I sprayed Super 77 onto Masonite (Hardboard) for my new backdrops. Sprayed directly onto the Masonite only. It all seems to be holding up rather well. Granted, I've only done two 4' sections and they have only been up for about a month.

As for fixing your current situation, the first thought that came to my mind was using an iron. Cover your backdrop with a towel and run the iron over it for a little bit. The heat & pressure might reactivate the glue enough to re-bond in the loose areas. This is a total guess by my brain tells me it's logical. Heat is the enemy of adhesives.
I like this idea.

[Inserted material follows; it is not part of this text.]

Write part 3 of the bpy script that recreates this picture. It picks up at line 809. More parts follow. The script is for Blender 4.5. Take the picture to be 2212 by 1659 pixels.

I have two questions: What is the heat range for the iron, and did you use a washcloth? I will figure out the rest as I go.

Thanks
Pep
 
I would be leery of the iron as you can't see what's happening to the paper until you lift the iron and the towel. The iron can leave scorch marks pretty easy.
That's why I opted to use the heat gun.
 
I'm not talking much more than a (med/ high) warm, for me, a heat gun. And know this because I own one. The Heat is harder to control, where the iron offers a temp set that can be raised or lowered in increments, plus it has a flat work area.